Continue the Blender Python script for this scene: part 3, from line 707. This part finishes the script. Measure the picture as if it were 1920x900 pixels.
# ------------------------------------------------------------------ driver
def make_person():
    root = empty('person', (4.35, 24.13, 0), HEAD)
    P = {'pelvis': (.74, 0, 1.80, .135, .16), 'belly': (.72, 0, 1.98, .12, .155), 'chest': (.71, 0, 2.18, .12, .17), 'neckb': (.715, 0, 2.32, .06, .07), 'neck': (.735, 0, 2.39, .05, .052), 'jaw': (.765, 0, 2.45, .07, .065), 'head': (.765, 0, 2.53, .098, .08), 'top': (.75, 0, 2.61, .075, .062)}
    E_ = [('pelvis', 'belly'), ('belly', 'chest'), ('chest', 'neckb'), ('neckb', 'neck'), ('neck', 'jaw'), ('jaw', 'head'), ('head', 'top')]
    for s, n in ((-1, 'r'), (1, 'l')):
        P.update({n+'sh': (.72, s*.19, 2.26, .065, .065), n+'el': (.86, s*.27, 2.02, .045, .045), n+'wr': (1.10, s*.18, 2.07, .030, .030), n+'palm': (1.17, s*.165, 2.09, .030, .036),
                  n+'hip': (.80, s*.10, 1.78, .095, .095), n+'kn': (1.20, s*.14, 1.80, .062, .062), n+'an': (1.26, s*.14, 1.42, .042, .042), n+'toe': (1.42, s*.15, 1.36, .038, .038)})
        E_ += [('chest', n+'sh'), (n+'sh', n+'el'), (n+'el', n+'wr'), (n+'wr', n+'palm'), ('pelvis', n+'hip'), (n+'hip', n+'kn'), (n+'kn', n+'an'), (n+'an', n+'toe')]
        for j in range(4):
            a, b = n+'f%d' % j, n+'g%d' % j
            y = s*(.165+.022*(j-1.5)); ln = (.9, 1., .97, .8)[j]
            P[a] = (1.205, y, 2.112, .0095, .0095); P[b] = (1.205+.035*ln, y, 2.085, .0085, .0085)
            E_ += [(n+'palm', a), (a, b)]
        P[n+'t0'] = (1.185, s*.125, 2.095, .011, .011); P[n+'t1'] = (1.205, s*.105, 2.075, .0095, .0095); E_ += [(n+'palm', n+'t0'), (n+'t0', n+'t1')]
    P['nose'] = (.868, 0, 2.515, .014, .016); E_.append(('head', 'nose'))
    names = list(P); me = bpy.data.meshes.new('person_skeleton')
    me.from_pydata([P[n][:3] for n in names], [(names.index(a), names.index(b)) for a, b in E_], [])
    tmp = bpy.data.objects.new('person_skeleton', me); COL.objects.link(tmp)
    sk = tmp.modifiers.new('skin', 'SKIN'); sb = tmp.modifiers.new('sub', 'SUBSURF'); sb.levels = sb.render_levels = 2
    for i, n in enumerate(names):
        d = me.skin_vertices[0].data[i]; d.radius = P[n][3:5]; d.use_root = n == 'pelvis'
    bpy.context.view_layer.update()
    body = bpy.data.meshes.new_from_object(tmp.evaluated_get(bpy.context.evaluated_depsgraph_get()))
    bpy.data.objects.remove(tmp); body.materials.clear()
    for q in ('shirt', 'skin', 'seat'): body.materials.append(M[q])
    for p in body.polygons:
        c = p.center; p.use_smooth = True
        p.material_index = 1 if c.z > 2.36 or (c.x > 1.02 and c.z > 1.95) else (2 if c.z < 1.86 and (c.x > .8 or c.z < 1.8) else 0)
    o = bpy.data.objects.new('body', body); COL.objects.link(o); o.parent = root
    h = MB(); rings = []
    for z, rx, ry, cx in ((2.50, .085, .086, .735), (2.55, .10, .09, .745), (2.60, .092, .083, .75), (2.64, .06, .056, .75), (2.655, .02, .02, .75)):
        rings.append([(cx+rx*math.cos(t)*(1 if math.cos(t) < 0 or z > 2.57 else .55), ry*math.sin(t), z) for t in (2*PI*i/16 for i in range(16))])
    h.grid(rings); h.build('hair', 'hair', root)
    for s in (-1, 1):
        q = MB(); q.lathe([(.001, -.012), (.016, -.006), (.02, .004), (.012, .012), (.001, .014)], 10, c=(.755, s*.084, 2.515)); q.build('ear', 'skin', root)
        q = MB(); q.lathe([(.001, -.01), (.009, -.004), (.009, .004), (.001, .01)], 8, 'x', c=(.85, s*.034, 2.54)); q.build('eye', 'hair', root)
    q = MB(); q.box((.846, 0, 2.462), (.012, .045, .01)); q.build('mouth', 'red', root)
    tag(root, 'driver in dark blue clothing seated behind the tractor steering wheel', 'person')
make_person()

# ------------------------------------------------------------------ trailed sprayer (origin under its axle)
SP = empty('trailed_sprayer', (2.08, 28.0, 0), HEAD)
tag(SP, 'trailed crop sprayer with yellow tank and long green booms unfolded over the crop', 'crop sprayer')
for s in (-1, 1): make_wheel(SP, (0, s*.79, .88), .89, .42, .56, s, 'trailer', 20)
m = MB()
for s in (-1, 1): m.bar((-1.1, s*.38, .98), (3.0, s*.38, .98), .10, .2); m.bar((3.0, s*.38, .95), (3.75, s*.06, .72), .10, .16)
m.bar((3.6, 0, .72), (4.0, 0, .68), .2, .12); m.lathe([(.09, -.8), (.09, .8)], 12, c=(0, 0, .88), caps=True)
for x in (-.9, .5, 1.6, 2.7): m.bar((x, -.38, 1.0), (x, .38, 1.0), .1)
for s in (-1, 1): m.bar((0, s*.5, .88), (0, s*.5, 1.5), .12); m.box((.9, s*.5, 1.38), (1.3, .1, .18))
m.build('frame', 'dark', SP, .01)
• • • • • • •
→ **What needs to be done**
Repeat the lines above exactly.

→ **Solution to the exercise**
Continue the Blender Python script for this scene: part 3, from line 707. This part finishes the script. Measure the picture as if it were 1920x900 pixels.
# ------------------------------------------------------------------ driver
def make_person():
    root = empty('person', (4.35, 24.13, 0), HEAD)
    P = {'pelvis': (.74, 0, 1.80, .135, .16), 'belly': (.72, 0, 1.98, .12, .155), 'chest': (.71, 0, 2.18, .12, .17), 'neckb': (.715, 0, 2.32, .06, .07), 'neck': (.735, 0, 2.39, .05, .052), 'jaw': (.765, 0, 2.45, .07, .065), 'head': (.765, 0, 2.53, .098, .08), 'top': (.75, 0, 2.61, .075, .062)}
    E_ = [('pelvis', 'belly'), ('belly', 'chest'), ('chest', 'neckb'), ('neckb', 'neck'), ('neck', 'jaw'), ('jaw', 'head'), ('head', 'top')]
    for s, n in ((-1, 'r'), (1, 'l')):
        P.update({n+'sh': (.72, s*.19, 2.26, .065, .065), n+'el': (.86, s*.27, 2.02, .045, .045), n+'wr': (1.10, s*.18, 2.07, .030, .030), n+'palm': (1.17, s*.165, 2.09, .030, .036),
                  n+'hip': (.80, s*.10, 1.78, .095, .095), n+'kn': (1.20, s*.14, 1.80, .062, .062), n+'an': (1.26, s*.14, 1.42, .042, .042), n+'toe': (1.42, s*.15, 1.36, .038, .038)})
        E_ += [('chest', n+'sh'), (n+'sh', n+'el'), (n+'el', n+'wr'), (n+'wr', n+'palm'), ('pelvis', n+'hip'), (n+'hip', n+'kn'), (n+'kn', n+'an'), (n+'an', n+'toe')]
        for j in range(4):
            a, b = n+'f%d' % j, n+'g%d' % j
            y = s*(.165+.022*(j-1.5)); ln = (.9, 1., .97, .8)[j]
            P[a] = (1.205, y, 2.112, .0095, .0095); P[b] = (1.205+.035*ln, y, 2.085, .0085, .0085)
            E_ += [(n+'palm', a), (a, b)]
        P[n+'t0'] = (1.185, s*.125, 2.095, .011, .011); P[n+'t1'] = (1.205, s*.105, 2.075, .0095, .0095); E_ += [(n+'palm', n+'t0'), (n+'t0', n+'t1')]
    P['nose'] = (.868, 0, 2.515, .014, .016); E_.append(('head', 'nose'))
    names = list(P); me = bpy.data.meshes.new('person_skeleton')
    me.from_pydata([P[n][:3] for n in names], [(names.index(a), names.index(b)) for a, b in E_], [])
    tmp = bpy.data.objects.new('person_skeleton', me); COL.objects.link(tmp)
    sk = tmp.modifiers.new('skin', 'SKIN'); sb = tmp.modifiers.new('sub', 'SUBSURF'); sb.levels = sb.render_levels = 2
    for i, n in enumerate(names):
        d = me.skin_vertices[0].data[i]; d.radius = P[n][3:5]; d.use_root = n == 'pelvis'
    bpy.context.view_layer.update()
    body = bpy.data.meshes.new_from_object(tmp.evaluated_get(bpy.context.evaluated_depsgraph_get()))
    bpy.data.objects.remove(tmp); body.materials.clear()
    for q in ('shirt', 'skin', 'seat'): body.materials.append(M[q])
    for p in body.polygons:
        c = p.center; p.use_smooth = True
        p.material_index = 1 if c.z > 2.36 or (c.x > 1.02 and c.z > 1.95) else (2 if c.z < 1.86 and (c.x > .8 or c.z < 1.8) else 0)
    o = bpy.data.objects.new('body', body); COL.objects.link(o); o.parent = root
    h = MB(); rings = []
    for z, rx, ry, cx in ((2.50, .085, .086, .735), (2.55, .10, .09, .745), (2.60, .092, .083, .75), (2.64, .06, .056, .75), (2.655, .02, .02, .75)):
        rings.append([(cx+rx*math.cos(t)*(1 if math.cos(t) < 0 or z > 2.57 else .55), ry*math.sin(t), z) for t in (2*PI*i/16 for i in range(16))])
    h.grid(rings); h.build('hair', 'hair', root)
    for s in (-1, 1):
        q = MB(); q.lathe([(.001, -.012), (.016, -.006), (.02, .004), (.012, .012), (.001, .014)], 10, c=(.755, s*.084, 2.515)); q.build('ear', 'skin', root)
        q = MB(); q.lathe([(.001, -.01), (.009, -.004), (.009, .004), (.001, .01)], 8, 'x', c=(.85, s*.034, 2.54)); q.build('eye', 'hair', root)
    q = MB(); q.box((.846, 0, 2.462), (.012, .045, .01)); q.build('mouth', 'red', root)
    tag(root, 'driver in dark blue clothing seated behind the tractor steering wheel', 'person')
make_person()

# ------------------------------------------------------------------ trailed sprayer (origin under its axle)
SP = empty('trailed_sprayer', (2.08, 28.0, 0), HEAD)
tag(SP, 'trailed crop sprayer with yellow tank and long green booms unfolded over the crop', 'crop sprayer')
for s in (-1, 1): make_wheel(SP, (0, s*.79, .88), .89, .42, .56, s, 'trailer', 20)
m = MB()
for s in (-1, 1): m.bar((-1.1, s*.38, .98), (3.0, s*.38, .98), .10, .2); m.bar((3.0, s*.38, .95), (3.75, s*.06, .72), .10, .16)
m.bar((3.6, 0, .72), (4.0, 0, .68), .2, .12); m.lathe([(.09, -.8), (.09, .8)], 12, c=(0, 0, .88), caps=True)
for x in (-.9, .5, 1.6, 2.7): m.bar((x, -.38, 1.0), (x, .38, 1.0), .1)
for s in (-1, 1): m.bar((0, s*.5, .88), (0, s*.5, 1.5), .12); m.box((.9, s*.5, 1.38), (1.3, .1, .18))
m.build('frame', 'dark', SP, .01)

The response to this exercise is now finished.